Lo ominoso, lo oscuro golpea al mundo civilizado en un intento
por volver a los tiempos irracionales, a los fanatismos y lo confesional como imposición
de los principios rectores de los estados. No presenciamos estos horrores en
pleno siglo XXI por azar; es producto de haber descuidado el papel rector de
los estados en la defensa y cuidado de los derechos humanos, para
circunscribir, principalmente, en lo económico el lazo de unión en un mundo
globalizado. La ambición monetaria, el espectáculo frívolo y gozón se apoderó
del alma de los humanos, descuidando la tragedia de los excluidos del festín.
La psicopatía se multiplicó y alimentó en un imaginario colectivo de dioses
sádicos en donde muy bien podemos incluir al dios dinero. Es así como ya no
tenemos claro que es bueno y que es malo, los límites morales se borronearon
del mundo simbólico y lo real con toda su fuerza y horror nos alcanzó.
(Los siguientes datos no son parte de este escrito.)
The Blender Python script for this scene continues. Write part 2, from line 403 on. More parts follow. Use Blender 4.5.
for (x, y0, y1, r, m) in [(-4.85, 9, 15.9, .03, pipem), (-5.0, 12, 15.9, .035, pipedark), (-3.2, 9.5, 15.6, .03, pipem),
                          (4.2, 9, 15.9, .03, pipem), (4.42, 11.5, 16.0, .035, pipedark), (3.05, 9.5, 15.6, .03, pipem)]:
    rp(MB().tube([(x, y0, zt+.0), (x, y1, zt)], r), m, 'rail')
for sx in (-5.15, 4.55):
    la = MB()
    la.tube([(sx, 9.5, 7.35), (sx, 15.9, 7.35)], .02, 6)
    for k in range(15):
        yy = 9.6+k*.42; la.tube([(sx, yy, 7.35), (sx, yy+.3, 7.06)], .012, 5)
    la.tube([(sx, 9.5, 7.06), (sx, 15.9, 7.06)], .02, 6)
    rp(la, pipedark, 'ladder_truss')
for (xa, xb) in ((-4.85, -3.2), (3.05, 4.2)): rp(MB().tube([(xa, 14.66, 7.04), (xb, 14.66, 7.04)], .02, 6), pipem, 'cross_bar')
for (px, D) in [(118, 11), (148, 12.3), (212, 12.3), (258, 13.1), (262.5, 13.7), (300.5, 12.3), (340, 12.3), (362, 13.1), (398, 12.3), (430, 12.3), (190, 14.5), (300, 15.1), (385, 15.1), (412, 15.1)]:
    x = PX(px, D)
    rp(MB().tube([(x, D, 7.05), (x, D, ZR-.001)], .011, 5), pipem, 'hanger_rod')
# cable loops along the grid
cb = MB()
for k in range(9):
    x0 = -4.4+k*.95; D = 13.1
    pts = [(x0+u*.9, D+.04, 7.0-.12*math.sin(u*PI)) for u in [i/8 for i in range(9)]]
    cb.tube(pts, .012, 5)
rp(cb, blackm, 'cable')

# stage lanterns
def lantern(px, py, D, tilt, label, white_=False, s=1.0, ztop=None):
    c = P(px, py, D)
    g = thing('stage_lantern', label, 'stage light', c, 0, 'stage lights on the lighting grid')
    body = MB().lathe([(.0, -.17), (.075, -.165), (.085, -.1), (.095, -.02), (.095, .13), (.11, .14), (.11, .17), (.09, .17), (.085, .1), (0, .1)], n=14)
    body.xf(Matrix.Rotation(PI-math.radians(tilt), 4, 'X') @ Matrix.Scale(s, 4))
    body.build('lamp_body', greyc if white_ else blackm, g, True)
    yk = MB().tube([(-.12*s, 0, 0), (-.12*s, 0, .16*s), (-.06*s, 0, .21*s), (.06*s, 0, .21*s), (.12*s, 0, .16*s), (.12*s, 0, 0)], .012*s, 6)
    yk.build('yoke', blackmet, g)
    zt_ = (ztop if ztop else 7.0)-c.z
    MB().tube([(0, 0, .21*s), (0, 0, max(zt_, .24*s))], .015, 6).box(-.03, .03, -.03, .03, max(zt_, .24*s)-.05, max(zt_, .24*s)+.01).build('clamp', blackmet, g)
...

Es
tiempo, entonces de reflexión, de análisis, sindéresis, de medidas fuertes y
determinantes para volver a alcanzar el bienestar y defensa de lo que nunca debió
descuidarse en la cultura.
Es hora entonces que nos afirmemos en nuestro estar en el
mundo y que participemos sin titubeos y asistamos a nuestro deber ciudadano.
Con toda la determinación que expresó Luis Castro Leiva en el congreso el 23 de
Enero de 1988 “Estoy aquí porque tengo que estar aquí. Porque a partir de la
invitación que se me ha hecho es mi deber estar aquí y porque quiero decir lo
que pienso como ciudadano, porque no quiero que me roben la expresión de mi voz
ni la dignidad que la democracia venezolana recuperó para ella a través del
ejercicio responsable y racional de MI libertad y de la de todos”. No lo oímos
en su debido momento, dejamos que nos robaran lo más elemental; ya nos llegó la
hora de elaborar lo ominoso que brota de un inframundo como hongo. Porque eso
aterrador nos es familiar y también nos pertenece.